I'm in agreement with Beverley Hughes, to be honest I think it's a wonderful idea, as an early years practitioner who works with children, now I can not begin to tell you all how important rhymes and knowledge of rhyme is for your children. Not only is it a a fun way for you and your child to interact but it's an important part of your child's learning and is also a major factor in how your child's reading skills will come on from an early age. Current research suggests that by knowing rhyming words it helps children to put the sounds of letters together which can help with the reading skills and the writing skills of the child. I think what Mrs Hughes in proposing should be welcomed with open arms if only small minded people knew just how vital nursery rhymes are to a child's early education they wouldn't be quite so quick to judge someone who is trying to raise the standards of our children by helping them, who are in fact our future.

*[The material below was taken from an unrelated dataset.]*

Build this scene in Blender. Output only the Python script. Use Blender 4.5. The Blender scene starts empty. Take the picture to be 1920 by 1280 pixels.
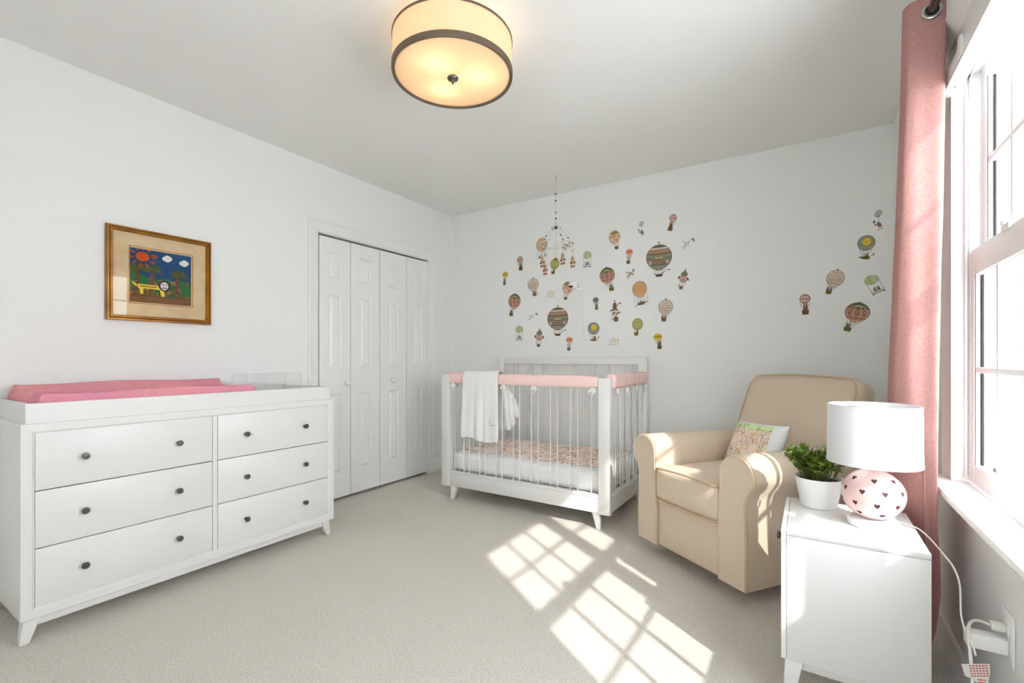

- Early Years Practitioner, Staffordshire, England

This really has gone far enough. Beverley Hughes needs to be taken aside and be forced to take 'being a sensible human being' lessons. I can't recall when I last read a more useless load of tripe than the article above. What's going to be next? How to wipe your bottom lessons? The correct/incorrect way to lick an ice cream? Opera lessons for the under 5's? How much more of our children's lives are going to be robbed? Perhaps Mrs Hughes and her childcatcher government might reflect on the fact that if they didn't insist on forcing parents who actually WANT to bring up their children into work then maybe they would actually have TIME to properly bring up their kids instead of being forced into taking part in yet another harebrained government scheme. A few generations ago people fought and died to keep our freedom intact in a horific world war and this government, quite frankly, is spitting on their graves. To say I'm disgusted would be an understatement.

- Drax, St Helens, Merseyside, UK

Beverley Hughes, what about the children who are languishing in care? Children in homes...who sings to them? Who reads their stories? What about the foster mothers with 6 children...who reads and sings to them? When are you going to clean up your constituency? My poor children were terribly neglected in your area...noone there even to wipe their tears let alone read/sing to them.